Beyond politics, “Roseanne’s” inclusion of a non-binary grandchild does not feel forced or gimmicky. While other shows may have been scared to comment on this relatively modern identity, “Roseanne” tackles it head-on. The Connor grandparents, while loving, just don’t quite “get it.” This is most expertly shown in a scene where Dan tries to bond with Mark in the kitchen.

Mark: “I like your nail polish, Grandpa!”

Dan: “That’s drywall, son.”

While it never tries to be sensitive, the strength of “Roseanne’s” comedy is that it always punches up. The punchline is not the fact that Mark is non-binary; the punchline is the fact that none of us quite knows what to make of that.

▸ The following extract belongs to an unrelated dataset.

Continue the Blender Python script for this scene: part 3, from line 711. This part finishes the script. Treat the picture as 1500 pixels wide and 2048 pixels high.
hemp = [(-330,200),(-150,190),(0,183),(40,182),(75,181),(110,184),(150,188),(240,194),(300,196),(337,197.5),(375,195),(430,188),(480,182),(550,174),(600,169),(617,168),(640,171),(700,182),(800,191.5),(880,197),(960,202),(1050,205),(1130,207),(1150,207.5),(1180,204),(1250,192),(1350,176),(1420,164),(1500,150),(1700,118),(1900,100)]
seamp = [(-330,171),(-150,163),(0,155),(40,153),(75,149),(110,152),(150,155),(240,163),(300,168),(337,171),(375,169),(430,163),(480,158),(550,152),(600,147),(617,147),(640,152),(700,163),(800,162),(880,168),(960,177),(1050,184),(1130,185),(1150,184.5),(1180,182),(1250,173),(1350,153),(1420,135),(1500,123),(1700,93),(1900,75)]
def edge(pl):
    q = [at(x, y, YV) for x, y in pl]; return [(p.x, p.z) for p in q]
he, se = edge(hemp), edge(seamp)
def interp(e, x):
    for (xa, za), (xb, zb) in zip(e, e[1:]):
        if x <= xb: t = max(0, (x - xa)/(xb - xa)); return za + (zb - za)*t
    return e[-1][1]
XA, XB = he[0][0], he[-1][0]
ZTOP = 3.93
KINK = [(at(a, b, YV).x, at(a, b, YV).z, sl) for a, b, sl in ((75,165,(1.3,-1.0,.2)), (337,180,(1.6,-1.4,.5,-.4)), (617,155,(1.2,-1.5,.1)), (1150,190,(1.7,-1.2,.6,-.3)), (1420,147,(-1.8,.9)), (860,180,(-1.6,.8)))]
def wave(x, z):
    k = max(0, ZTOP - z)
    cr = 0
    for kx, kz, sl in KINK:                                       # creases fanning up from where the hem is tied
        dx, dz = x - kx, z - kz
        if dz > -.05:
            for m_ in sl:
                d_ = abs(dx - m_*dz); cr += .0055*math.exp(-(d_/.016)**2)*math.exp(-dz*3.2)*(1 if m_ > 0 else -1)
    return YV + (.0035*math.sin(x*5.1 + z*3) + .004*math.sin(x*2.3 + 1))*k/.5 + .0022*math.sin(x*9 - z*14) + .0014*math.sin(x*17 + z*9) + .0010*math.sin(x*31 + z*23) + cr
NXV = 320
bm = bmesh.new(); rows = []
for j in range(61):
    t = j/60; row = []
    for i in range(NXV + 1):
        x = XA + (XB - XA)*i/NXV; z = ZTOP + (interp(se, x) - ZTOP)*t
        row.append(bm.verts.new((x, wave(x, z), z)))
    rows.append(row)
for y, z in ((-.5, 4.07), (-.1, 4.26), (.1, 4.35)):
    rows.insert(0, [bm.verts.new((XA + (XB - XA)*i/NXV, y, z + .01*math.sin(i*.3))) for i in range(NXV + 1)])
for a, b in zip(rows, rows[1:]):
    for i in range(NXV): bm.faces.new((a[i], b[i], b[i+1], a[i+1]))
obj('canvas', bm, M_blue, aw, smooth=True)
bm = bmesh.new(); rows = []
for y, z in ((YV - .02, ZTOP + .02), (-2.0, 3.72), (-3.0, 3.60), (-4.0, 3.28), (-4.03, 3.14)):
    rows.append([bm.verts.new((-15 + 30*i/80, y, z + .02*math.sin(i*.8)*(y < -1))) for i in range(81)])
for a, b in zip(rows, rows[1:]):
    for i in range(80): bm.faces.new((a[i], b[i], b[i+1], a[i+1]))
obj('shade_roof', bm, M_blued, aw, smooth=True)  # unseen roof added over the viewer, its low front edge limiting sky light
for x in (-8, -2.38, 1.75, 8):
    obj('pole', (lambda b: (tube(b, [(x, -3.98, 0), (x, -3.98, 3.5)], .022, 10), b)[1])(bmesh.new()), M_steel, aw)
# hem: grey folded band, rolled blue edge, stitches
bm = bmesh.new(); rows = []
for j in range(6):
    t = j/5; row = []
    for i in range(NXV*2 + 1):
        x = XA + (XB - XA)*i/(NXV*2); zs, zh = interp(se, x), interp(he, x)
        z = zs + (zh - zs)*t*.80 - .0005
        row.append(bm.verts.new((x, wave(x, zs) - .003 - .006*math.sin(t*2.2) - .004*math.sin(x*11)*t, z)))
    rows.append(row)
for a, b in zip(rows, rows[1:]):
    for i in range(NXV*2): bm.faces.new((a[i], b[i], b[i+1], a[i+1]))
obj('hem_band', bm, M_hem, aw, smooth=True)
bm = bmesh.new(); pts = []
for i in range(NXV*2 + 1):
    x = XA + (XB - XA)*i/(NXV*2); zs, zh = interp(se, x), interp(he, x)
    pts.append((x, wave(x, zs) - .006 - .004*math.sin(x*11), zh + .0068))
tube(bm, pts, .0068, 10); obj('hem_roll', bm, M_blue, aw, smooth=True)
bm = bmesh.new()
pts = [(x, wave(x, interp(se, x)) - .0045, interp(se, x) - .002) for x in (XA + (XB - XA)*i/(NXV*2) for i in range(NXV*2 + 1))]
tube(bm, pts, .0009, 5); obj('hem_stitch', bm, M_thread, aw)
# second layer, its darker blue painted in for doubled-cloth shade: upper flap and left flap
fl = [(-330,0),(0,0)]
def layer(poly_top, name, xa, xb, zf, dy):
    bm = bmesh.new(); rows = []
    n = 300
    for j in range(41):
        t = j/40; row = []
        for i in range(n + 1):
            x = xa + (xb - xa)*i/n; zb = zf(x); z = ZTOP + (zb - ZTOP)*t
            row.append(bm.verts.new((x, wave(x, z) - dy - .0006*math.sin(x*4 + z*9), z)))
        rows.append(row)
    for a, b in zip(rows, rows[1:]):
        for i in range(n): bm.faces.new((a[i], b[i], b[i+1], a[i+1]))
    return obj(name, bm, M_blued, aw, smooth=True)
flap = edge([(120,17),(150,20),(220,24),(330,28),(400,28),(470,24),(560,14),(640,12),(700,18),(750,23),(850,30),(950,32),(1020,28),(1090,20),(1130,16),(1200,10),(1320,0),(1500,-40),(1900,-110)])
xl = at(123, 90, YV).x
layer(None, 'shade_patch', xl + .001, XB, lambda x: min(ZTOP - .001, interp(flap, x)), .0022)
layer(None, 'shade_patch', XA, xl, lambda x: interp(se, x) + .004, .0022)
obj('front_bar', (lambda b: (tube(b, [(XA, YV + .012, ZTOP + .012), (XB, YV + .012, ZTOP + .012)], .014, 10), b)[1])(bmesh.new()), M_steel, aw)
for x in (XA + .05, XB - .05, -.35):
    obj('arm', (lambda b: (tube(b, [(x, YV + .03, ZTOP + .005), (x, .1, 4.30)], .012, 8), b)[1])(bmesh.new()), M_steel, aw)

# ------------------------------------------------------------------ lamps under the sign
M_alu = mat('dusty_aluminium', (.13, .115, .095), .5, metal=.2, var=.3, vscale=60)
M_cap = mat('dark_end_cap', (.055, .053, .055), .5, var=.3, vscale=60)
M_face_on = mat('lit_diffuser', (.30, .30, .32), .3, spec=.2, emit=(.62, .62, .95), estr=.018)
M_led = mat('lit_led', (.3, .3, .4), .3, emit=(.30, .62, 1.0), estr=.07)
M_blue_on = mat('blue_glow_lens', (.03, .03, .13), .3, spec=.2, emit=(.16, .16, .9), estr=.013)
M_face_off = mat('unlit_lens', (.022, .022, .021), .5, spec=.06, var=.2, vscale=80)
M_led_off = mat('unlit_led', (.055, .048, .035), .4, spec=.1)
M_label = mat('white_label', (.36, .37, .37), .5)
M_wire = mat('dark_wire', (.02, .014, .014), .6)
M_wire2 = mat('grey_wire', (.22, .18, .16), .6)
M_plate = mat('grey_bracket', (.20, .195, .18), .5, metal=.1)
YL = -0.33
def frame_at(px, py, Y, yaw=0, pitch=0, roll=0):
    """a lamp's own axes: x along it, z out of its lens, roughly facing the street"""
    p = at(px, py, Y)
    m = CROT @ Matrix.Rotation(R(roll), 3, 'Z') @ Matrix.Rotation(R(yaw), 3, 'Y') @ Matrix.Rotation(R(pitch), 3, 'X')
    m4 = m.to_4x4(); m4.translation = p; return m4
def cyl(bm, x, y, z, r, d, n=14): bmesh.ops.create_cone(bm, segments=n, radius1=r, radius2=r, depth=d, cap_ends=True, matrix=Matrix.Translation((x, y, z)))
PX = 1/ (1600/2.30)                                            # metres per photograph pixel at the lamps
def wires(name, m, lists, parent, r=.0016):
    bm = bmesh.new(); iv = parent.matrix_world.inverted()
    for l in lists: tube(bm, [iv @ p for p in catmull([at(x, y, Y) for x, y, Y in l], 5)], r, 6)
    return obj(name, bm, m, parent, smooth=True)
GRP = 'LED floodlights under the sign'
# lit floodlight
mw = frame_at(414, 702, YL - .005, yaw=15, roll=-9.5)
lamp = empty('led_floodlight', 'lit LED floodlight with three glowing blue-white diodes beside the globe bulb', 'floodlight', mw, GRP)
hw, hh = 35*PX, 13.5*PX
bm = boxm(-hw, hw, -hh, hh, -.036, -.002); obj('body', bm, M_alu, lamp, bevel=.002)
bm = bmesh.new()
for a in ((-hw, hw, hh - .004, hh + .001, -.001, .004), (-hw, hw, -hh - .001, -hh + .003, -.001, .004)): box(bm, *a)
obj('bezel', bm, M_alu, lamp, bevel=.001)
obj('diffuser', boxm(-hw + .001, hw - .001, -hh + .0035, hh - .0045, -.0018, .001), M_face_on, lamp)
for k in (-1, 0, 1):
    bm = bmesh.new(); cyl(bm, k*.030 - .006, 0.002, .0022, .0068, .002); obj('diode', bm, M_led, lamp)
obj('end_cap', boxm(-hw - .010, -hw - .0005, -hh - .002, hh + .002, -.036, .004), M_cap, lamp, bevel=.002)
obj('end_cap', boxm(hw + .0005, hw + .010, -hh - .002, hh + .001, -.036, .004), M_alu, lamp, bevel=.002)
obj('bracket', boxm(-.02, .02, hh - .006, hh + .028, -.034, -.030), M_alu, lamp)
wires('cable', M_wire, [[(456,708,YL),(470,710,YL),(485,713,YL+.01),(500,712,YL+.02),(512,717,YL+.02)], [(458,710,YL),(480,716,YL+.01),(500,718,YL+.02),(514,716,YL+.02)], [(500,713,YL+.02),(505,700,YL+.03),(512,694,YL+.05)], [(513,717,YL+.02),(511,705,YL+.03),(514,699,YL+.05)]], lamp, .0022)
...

No matter what someone thinks of Roseanne Barr herself, the show is important and relevant, even 20 years later. Its viewership is a testament to this, as it held strong in the 18-to-49 demographic that TV networks aim for. According to the Hollywood Reporter, the back-to-back pilot episodes attracted over 25 million viewers in its first week on air. The majority of these viewers come from the Midwestern states, a demographic that is often overlooked on TV.

As of now, it looks like Roseanne, in all of her opinionated, no-nonsense, tactless splendor is here to stay, and maybe that’s something America needs right now.